Que se passe-t-il quand un couple de la classe moyenne se retrouve dans un monde qui n’est pas le sien ? Réflexion sur la notion d’identité et de sentiment de classe, Les Invités, roman norvégien d’Agnès Ravatn, nous transporte dans les superbes paysages du fjord d’Oslo et nous tient en haleine jusqu’au bout.

Les Invités, un livre pour l’été, modeste par sa longueur, mais qui nous offre dépaysement – l’archipel d’Oslo, sauvage et magnifique – et fraîcheur. Des maisons, harmonieusement intégrées à la nature environnante, sont venues peupler ce petit paradis pour multi-millionnaires. C’est dans l’une d’elles qu’ont été conviés Karin et Kai, un couple de quadragénaires ordinaires : ils pourront en disposer pendant une semaine en contrepartie de quelques travaux. Un séjour qu’on pourrait considérer comme une aubaine…sauf que la maison appartient à Iris, une comédienne à succès que Karin a connue adolescente, qu’elle déteste et qu’elle s’est juré de tenir à distance. Invitation acceptée, cependant, sur l’insistance de son mari. Et alors que Karin voit dans ces vacances inattendues un mauvais moment à passer, elles s’avèreront être l’occasion d’une interrogation sur ce qu’elle a fait de sa vie.
Que se passe-t-il quand un couple de classe très moyenne – il est menuisier, elle est juriste dans une mairie – se retrouve dans un monde qui n’est pas le sien ? Il n’y a pas que le somptueux chalet à l’architecture contemporaine, tout de verre, bois et pierre naturelle, offrant un contraste flagrant avec leur propre maison. Il n’y a pas que le voilier, également mis à leur disposition. Il y aura aussi et très rapidement les voisins, Per et Hilda, écrivains célèbres tous les deux, qui leur feront éprouver la modestie de leur situation. Deux mondes qui ne sont pas destinés à se mélanger – les premiers mots de Per à Karin ne sont-ils pas pour lui signaler qu’elle se trouve sur une « propriété privée »? – et qui, pourtant, vont le faire, l’espace de quelques jours, à l’initiative de Karin.
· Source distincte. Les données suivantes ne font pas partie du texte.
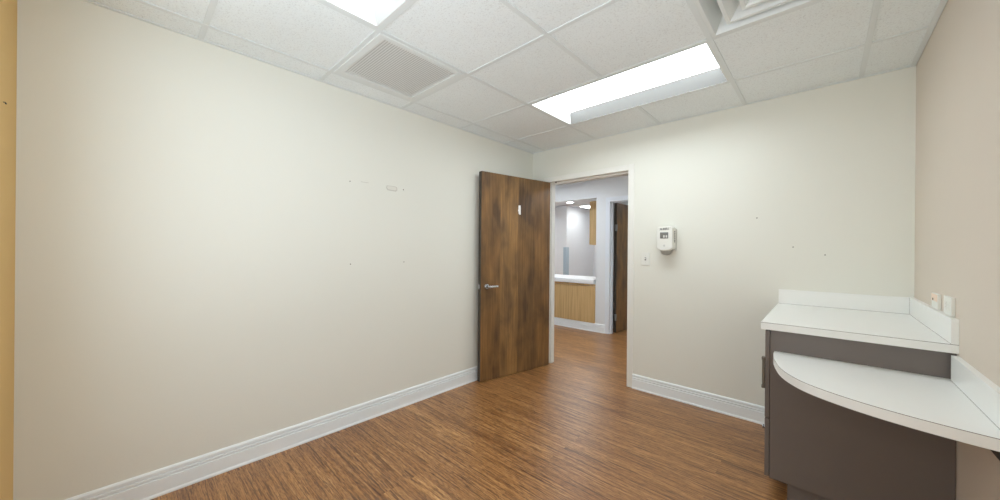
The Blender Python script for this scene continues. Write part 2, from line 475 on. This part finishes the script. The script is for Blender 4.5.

Peu encline à supporter une humiliation de classe, elle est curieuse aussi de voir ce que dissimule l’image sur papier glacé de ces riches intellectuels de gauche partis se détendre sur la côte Sud.
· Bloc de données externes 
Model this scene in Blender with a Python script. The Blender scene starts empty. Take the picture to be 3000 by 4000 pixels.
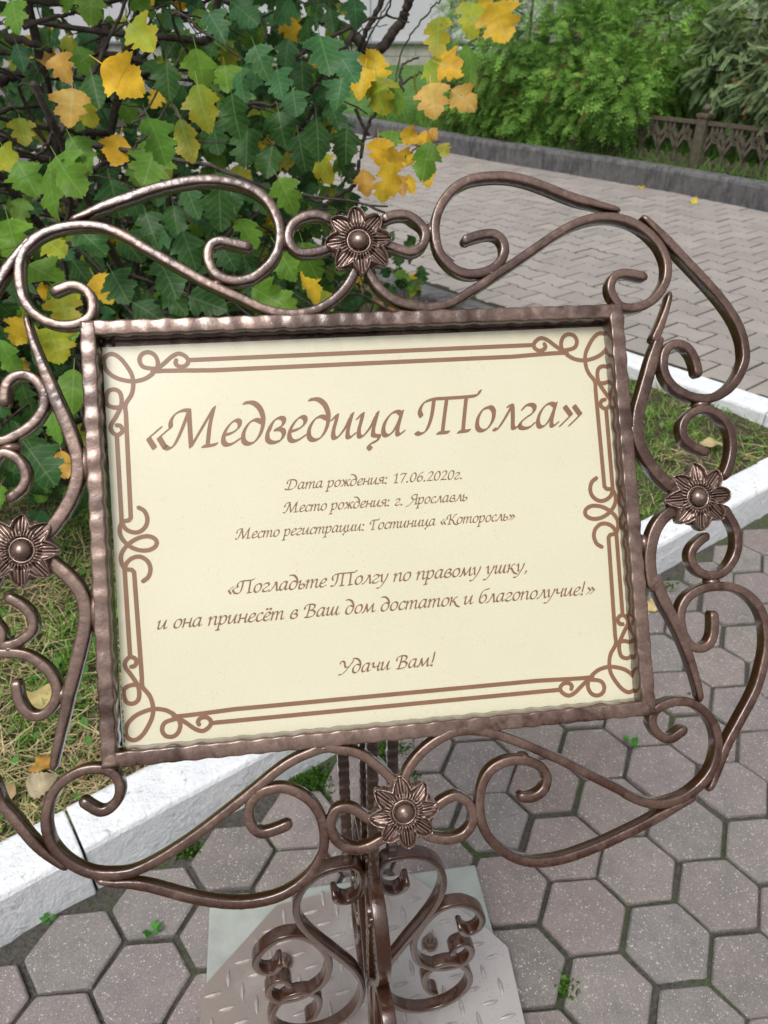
import bpy, bmesh, math, random
import numpy as np
from math import sin, cos, pi, radians
from mathutils import Vector, Matrix
from mathutils.geometry import delaunay_2d_cdt

SCN = bpy.context.scene
COL = SCN.collection

# ---------------------------------------------------------------- camera
cam_data = bpy.data.cameras.new('camera')
camera = bpy.data.objects.new('camera', cam_data)
COL.objects.link(camera)
camera.location = (0, 0, 1.2)
camera.rotation_euler = (pi/2 - 0.576, 0, 0)
cam_data.sensor_fit = 'VERTICAL'
cam_data.sensor_height = 36.0
cam_data.lens = 27.0
cam_data.clip_start = 0.02
cam_data.clip_end = 500
cam_data.dof.use_dof = True
cam_data.dof.focus_distance = 0.66
cam_data.dof.aperture_fstop = 15.0
SCN.camera = camera

# ---------------------------------------------------------------- sky, sun, exposure
SUN_EL, SUN_AZ = radians(58), radians(205)      # azimuth: clockwise from +Y
world = bpy.data.worlds.new('World')
SCN.world = world
world.use_nodes = True
wn, wl = world.node_tree.nodes, world.node_tree.links
wn.clear()
w_out = wn.new('ShaderNodeOutputWorld')
w_bg = wn.new('ShaderNodeBackground')
w_sky = wn.new('ShaderNodeTexSky')
w_sky.sky_type = 'NISHITA'
w_sky.sun_disc = False
w_sky.sun_elevation = SUN_EL
w_sky.sun_rotation = SUN_AZ
w_sky.air_density = 1.0
w_sky.dust_density = 4.0
w_hsv = wn.new('ShaderNodeHueSaturation')          # overcast: the blue is greyed out
w_hsv.inputs['Saturation'].default_value = 0.22
w_bg.inputs['Strength'].default_value = 0.15
wl.new(w_sky.outputs[0], w_hsv.inputs['Color'])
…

Les Invités, roman psychologique découpé en de courts chapitres comme autant de scènes de théâtre, a tout du naturalisme intimiste du kammerspiel et fait la part belle aux conversations que partagent les deux couples. Centré sur le personnage de Karin, il est aussi une réflexion sur l’identité – la sienne et celle que l’on peut être tenté d’emprunter – sur le mélange de fascination et de dégoût que peuvent susciter ceux qui semblent avoir « réussi leur vie », que l’on déteste et que l’on jalouse. C’est ce qu’éprouve Karin en s’identifiant à Iris dans ce qui n’était au départ qu’un mensonge irréfléchi : le trouble d’être à la fois elle et une autre qui est précisément tout ce qu’elle n’est pas – belle, talentueuse, riche – comme en se rapprochant d’une romancière qu’elle admire. Kai, lui, est bien plus serein quant à son statut social, mais accepte sans états d’âme de jouer le jeu. Que vaudront donc les relations ainsi créées entre les deux couples voisins? Une forme de sincérité pourra-t-elle naître du mensonge ?
Les Invités offre un contraste frappant entre l’évidente douceur de vivre qui imprègne les lieux – beauté paisible d’un paysage marin, confort d’une architecture luxueuse et intelligemment pensée – et les sentiments troubles, voire destructeurs qui rongent Karin. C’est là un des charmes de ce roman qui oscille entre huis clos pervers et ouverture sur une nature sans limites. Certes, le dénouement ne constitue pas une véritable surprise pour le lecteur. Certes, l’écriture d’Agnès Ravatn m’a paru sans grand intérêt – ou est-elle desservie par la traduction ? Mais le roman offre un regard aigu sur une femme qui se trouve brutalement mise en face de ses insatisfactions, de ses faillites, une femme qui rêve d’être reconnue à sa juste valeur. Et il parvient ainsi à nous tenir en haleine tout au long de ses 208 pages, retardant le moment tant attendu où les masques tomberont. Une lecture facile, voilà qui est parfait pour l’été.